Twitter Defense Of Occupy Protester’s Tweets Is Landmark Case, Experts Say

A demonstrator at Occupy Wall Street.

Updated 5:40 pm ET, Wednesday, May 9

Usually, it’s Twitter’s users that make and break news. But on Tuesday, the company itself became the subject of headlines after filing a motion in New York City criminal court arguing that it should not have to turn over a user’s tweets to authorities.

Twitter’s motion came after the Manhattan District Attorney’s office subpoenaed the San Francisco-based company in January, ordering it to turn over three-months worth of tweets and personally identifying information of a user, Malcolm Harris, who had been arrested along with many others during an Occupy Wall Street protest in New York in October.

Harris had attempted to challenge the subpoena on his own but a New York judge ruled against him in late April, ordering Twitter to turn over the information.

Twitter, though, says it won’t be doing so, at least for now, because doing so would violate several other existing laws, among them the Fourth Amendment right to unreasonable search and seizure.

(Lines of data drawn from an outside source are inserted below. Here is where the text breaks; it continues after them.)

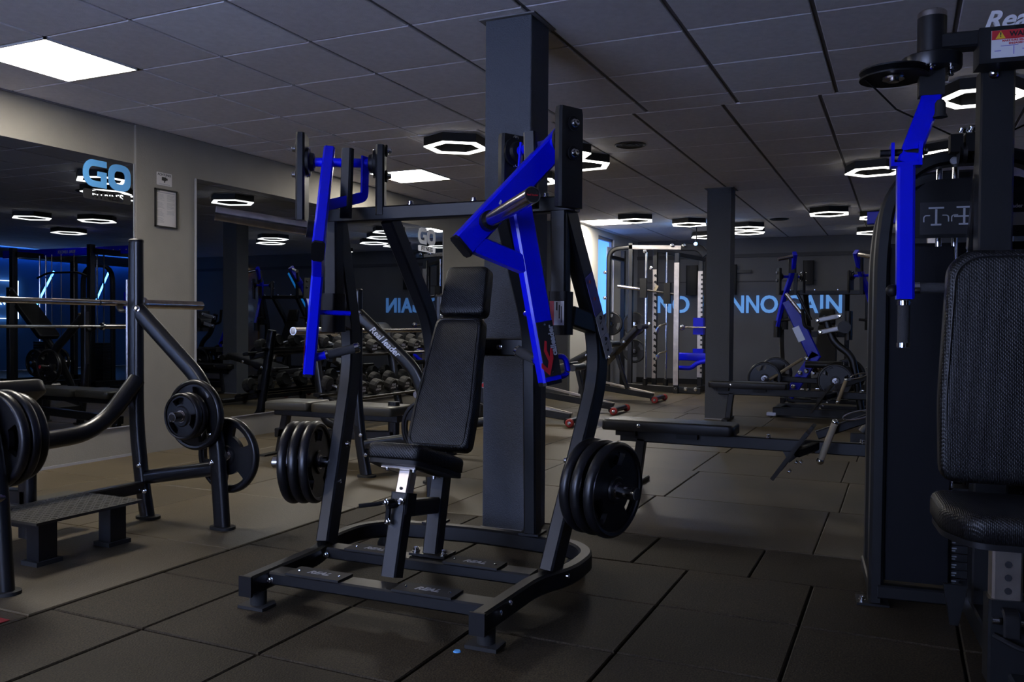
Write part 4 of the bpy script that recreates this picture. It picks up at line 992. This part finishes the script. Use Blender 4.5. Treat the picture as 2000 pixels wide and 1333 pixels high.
obj('beam_rod', MB().cyl((-.10, .16, 1.40), (.05, .16, 1.10), .018, 12), 'black_tube', t)
for z, x in ((1.09, .12), (.96, .15)):
    lv = obj('pale_lever', MB().sweep([(x, -.04, z), (x+.27, -.04, z+.06)], obround(.02, .055, 4), n=(0, 1, 0)), 'silver_print', t)
    for q in (.02, .25): bolt(lv, (x+q, -.055, z+q*.22), (0, -1, 0), 1.6)
obj('lever_post', MB().sweep(fillet([(.20, .05, 1.15), (.30, .05, .85), (.50, .05, .70), (.60, .05, .10)], .1, 5), obround(.06, .08, 4), n=(0, 1, 0)), 'black_tube', t)
obj('front_handle', MB().tube(fillet([(-.02, -.06, 1.22), (0, -.06, 1.02), (.10, -.06, 1.0)], .05, 4), .02, 10), 'black_plastic', t)
obj('knee_pad', MB().cyl((.42, -.10, 1.02), (.42, .22, 1.02), .07, 16), 'leather_plain', t)
obj('chest_pad', MB().sweep([(.46, .05, .88), (.46, .05, 1.20)], rrect(.24, .07, .03), n=(0, 1, 0)), 'leather_plain', t)
obj('tan_handle', MB().cyl((-.36, -.12, .42), (-.02, .02, .66), .018, 12), 'tan_grip', t)
obj('horn_beam', MB().bar((-.46, .05, .43), (.45, .05, .40), .06, .06), 'black_metal', t)
for x in (-.42, .34): obj('storage_horn', MB().cyl((x, .05, .43), (x, -.22, .43), .0245, 14), 'chrome', t)
for x, z in ((-.05, .50), (.02, .52), (.10, .50), (-.12, .34), (-.02, .30), (.20, .36), (.02, .66)): bolt(t, (x, .035, z), (0, -1, 0), 2.0)
obj('seat_pad', MB().sweep([(.02, .02, .60), (.40, .02, .60)], rrect(.07, .30, .03), n=(0, 0, 1)), 'leather_plain', t)
g = 'plates on the far machines'
plate('large', (-1.42, 9.98, .43), (0, -1, 0), .3, 'large plate left of the tilted blue beam on the far lever machine', g)
plate('large', (-1.36, 10.46, .47), (0, -1, 0), .9, 'plate half hidden behind the left one on the far lever machine', g)
plate('large', (-.66, 9.98, .43), (0, -1, 0), 1.2, 'front plate right of the tilted blue beam on the far lever machine', g)
plate('large', (-.56, 10.45, .47), (0, -1, 0), .2, 'rear plate right of the tilted blue beam on the far lever machine', g)
plate('large', (-.66, 9.93, .43), (0, -1, 0), .6, 'outermost plate right of the tilted blue beam on the far lever machine', g)

t = thing('smith_machine', 'tall black rack with chrome guide rods and blue attachments by the far window', 'gym machine', (-3.4, 12.7, 0))
def P(x, y, z0=0, z1=2.25, w=.07, m='black_tube', nm='post', par=None): return obj(nm, MB().bar((x, y, z0), (x, y, z1), w, w, n=(1, 0, 0)), m, par or t)
obj('curved_post', MB().sweep(fillet([(-.80, 0, 0), (-.80, 0, 2.22), (-.44, 0, 2.24)], .26, 7), rrect(.07, .07, .02), n=(0, 1, 0)), 'black_tube', t)
P(-.44, 0, 0, 2.30); P(-.12, .25); P(.30, -.05, 0, 2.12); P(.55, .45, 0, 2.05); P(-.80, .75); P(.55, .85)
obj('top_beam', MB().bar((-.47, 0, 2.24), (.45, 0, 2.20), .07, .07), 'steel', t)
obj('top_beam', MB().bar((-.12, .25, 2.20), (.62, .45, 2.05), .06, .06), 'black_tube', t)
obj('pulley_hood', MB().sweep(fillet([(.35, 0, 2.22), (.62, 0, 2.20), (.72, 0, 2.08)], .1, 4), rrect(.08, .12, .02), n=(0, 1, 0)), 'black_plastic', t)
obj('base_beam', MB().bar((-.47, 0, .08), (.66, 0, .04), .09, .08), 'black_tube', t)
obj('base_beam', MB().bar((-.44, .0, .05), (-.44, .85, .05), .08, .08), 'black_tube', t)
obj('base_beam', MB().bar((.55, .0, .05), (.55, .90, .05), .08, .08), 'black_tube', t)
obj('mast_beam', MB().bar((-.80, 0, 2.10), (-.80, .75, 2.10), .06, .06), 'black_tube', t)
for x, y in ((-.19, -.02), (.10, .10)):
    obj('guide_rod', MB().cyl((x, y, .18), (x, y, 2.15), .022 if x < 0 else .015, 14), 'chrome', t); obj('rod_base', MB().cyl((x, y, .10), (x, y, .20), .04, 14), 'black_plastic', t)
obj('silver_strip', MB().box((.30, -.09, 1.05), (.075, .006, 1.85)), 'brushed', t)
hs = obj('hole_strip', MB().box((-.12, .212, 1.05), (.06, .006, 1.70)), 'brushed', t)
for i in range(16): obj('hook_tooth', MB().box((-.10, .205, .30+.10*i), (.05, .012, .035), Matrix.Rotation(.6, 3, 'Y')), 'black_plastic', hs)
hs = obj('hole_strip', MB().box((.55, .411, 1.05), (.075, .006, 1.65)), 'brushed', t)
for i in range(22): obj('strip_hole', MB().box((.575, .405, .30+.072*i), (.028, .008, .028)), 'black_print', hs)
for z, h in ((1.02, .26), (.62, .10)):
    obj('blue_carriage', MB().box((.54, .40, z), (.16, .12, h)), 'blue_paint', t)
obj('spotter_arm', MB().bar((.20, .20, .55), (.75, .20, .55), .12, .07, n=(0, 0, 1), r=.015), 'blue_paint', t)
obj('spotter_loop', MB().tube(fillet([(.22, .10, .38), (.50, .10, .38), (.58, .10, .46), (.75, .10, .50)], .08, 4), .035, 10), 'blue_paint', t)
for z in (1.02, .60):
    obj('pull_handle', MB().tube(fillet([(-.02, -.02, z-.10), (.02, -.02, z), (.14, -.02, z+.04)], .04, 4), .018, 10), 'chrome', t)
obj('carriage_bar', MB().cyl((.28, .30, 1.0), (.78, .30, 1.0), .016, 10), 'steel', t)
for x in (.30, .72): obj('bar_knob', MB().ball((x, .28, 1.0), .05, 8), 'steel', t)
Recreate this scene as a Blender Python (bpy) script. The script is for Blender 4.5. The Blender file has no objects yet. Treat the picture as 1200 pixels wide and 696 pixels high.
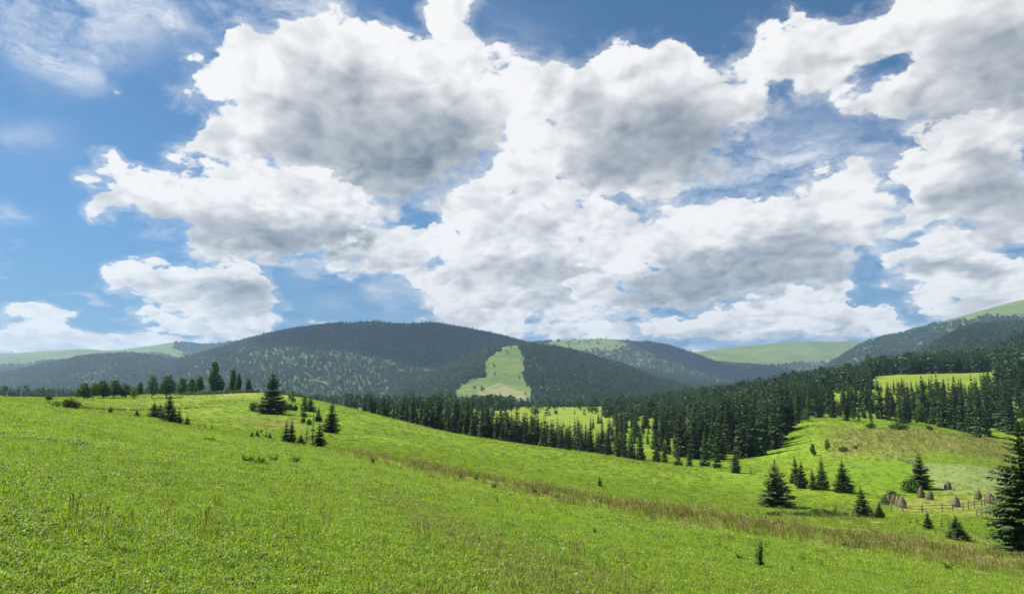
import bpy, math, random
import numpy as np
from mathutils import Vector, Matrix

R = math.radians
S = bpy.context.scene
COL = S.collection

# ------------------------------------------------------------------ camera
F_PX, PW, PH, HOR = 811.0, 1200.0, 696.0, 470.0      # focal length, size and eye level of the photograph in its pixels
PITCH = math.atan((HOR - PH / 2) / F_PX)
cam_d = bpy.data.cameras.new('camera')
cam_d.sensor_width = 36.0
cam_d.lens = 36.0 * F_PX / PW
cam_d.clip_start = 0.1
cam_d.clip_end = 40000.0
cam = bpy.data.objects.new('camera', cam_d)
cam.location = (0, 0, 0)
cam.rotation_euler = (R(90) + PITCH, 0, 0)
COL.objects.link(cam)
S.camera = cam


def ray(px, py):
    """direction (x, y, z) through a pixel of the photograph, scaled to y = 1"""
    a = (px - PW / 2) / F_PX
    b = (PH / 2 - py) / F_PX
    y = math.cos(PITCH) - b * math.sin(PITCH)
    z = math.sin(PITCH) + b * math.cos(PITCH)
    return a / y, 1.0, z / y


# ------------------------------------------------------------------ exposure
S.view_settings.view_transform = 'Standard'
S.view_settings.look = 'None'
S.view_settings.exposure = 0.86
S.view_settings.gamma = 1.0
S.view_settings.use_curve_mapping = False
S.render.engine = 'CYCLES'
S.cycles.use_denoising = True
S.cycles.max_bounces = 6
S.cycles.diffuse_bounces = 3
S.cycles.transmission_bounces = 3
S.cycles.transparent_max_bounces = 8
S.cycles.volume_bounces = 0
S.cycles.caustics_reflective = False
S.cycles.caustics_refractive = False
S.cycles.use_adaptive_sampling = True
S.cycles.adaptive_threshold = 0.02

# ------------------------------------------------------------------ sun
SUN_EL, SUN_AZ = R(54), R(-72)          # azimuth from the viewing direction, minus = left
SUN_DIR = Vector((math.sin(SUN_AZ) * math.cos(SUN_EL), math.cos(SUN_AZ) * math.cos(SUN_EL), math.sin(SUN_EL)))
sun_d = bpy.data.lights.new('sun', 'SUN')
sun_d.energy = 5.0
sun_d.angle = R(0.5)
sun_d.color = (1.0, 0.955, 0.88)
sun = bpy.data.objects.new('sun', sun_d)
sun.rotation_euler = SUN_DIR.to_track_quat('Z', 'Y').to_euler()
sun.location = (-60, 20, 80)
COL.objects.link(sun)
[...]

Experts in cyber law told TPM that Twitter’s stance in Harris’ case was undeniably important and could prove to be a landmark one for user privacy and law enforcement’s ability to access user information going forward.

“Twitter’s argument that tweets are content, that users own their tweets, and that the Supreme Court’s Jones decision means that the public nature of tweets doesn’t detract from users’ privacy interest in them is new and important,” said Susan Freiwald, a professor in cyber law at the University of San Francisco, in an email to TPM.

Freiwald was referring to the Supreme Court’s ruling in January against law enforcement using GPS to track suspects without a warrant.

Freiwald is a staunch civil libertarian, and “regularly assists the Electronic Frontier Foundation,” an advocacy group dedicated to protecting Web user rights, and has served on the board of the ACLU of Northern California. The ACLU’s national arm applauded Twitter on Tuesday for taking the stand against the Manhattan DA.

Another legal expert, professor Jonathan Zittrain at Harvard Law and the co-founder of Harvard’s Berkman Center for Internet & Society, told TPM via email that the case was further complicated by the mechanics of Twitter itself.

“The interesting twist here is that the tweets are, or were, public — they just scrolled off,” Zittrain said, referring to the tweets that the Manhattan DA was seeking Twitter turn over. “Twitter presumably reserves the right through its terms of service to decide that the tweet archive will jump to, say, one year instead of several weeks, and if Twitter can do that, goes the argument, why can’t the government simply request the materials?”

Zittrain said that the Supreme Court’s ruling against warrantless GPS tracking also bolstered Twitter’s arguments: “It’s just not as easy as that, from my point of view, and Twitter’s brief crystallizes the arguments why, particularly in light of the recently-decided Jones case,” Zittrain said.

However as Zittrain noted, the the fact that tweets are fast-paced and short-lived may contribute to the very success of the medium itself, as well its adoption by activists around the globe.

“People right now may tweet more freely publicly because they know those tweets are a little evanescent, and that could be a good thing,” Zittrain wrote.

Zittrain, it should be noted, is also a co-founder of Chilling Effects, a website that documents free speech and curtailing efforts online. Twitter committed to using Chilling Effects to post requests to takedown or censor content, which it routinely receives from governments around the globe.

Both Zittrain and Freiwald declined to speculate on the judge’s likely ruling, and thus the outcome of, Twitter’s motion.

However, both agreed that the Twitter case was important in determining the future of “third party doctrine,” that is, that doctrine the information users share with a third party company, such as Twitter or a bank, may be given by that third party to law enforcement without a warrant, so long as law enforcement agencies obtain a subpoena. However, Twitter argues out that according to the Stored Communications Act of 1986, handing over user communication that is over 180 days old requires a warrant, which the Manhattan DA has not yet obtained.

Editor’s note: Updated to correct Prof. Zittrain’s quote from “in like” to “in light.” Also updated with further information on “third party doctrine.”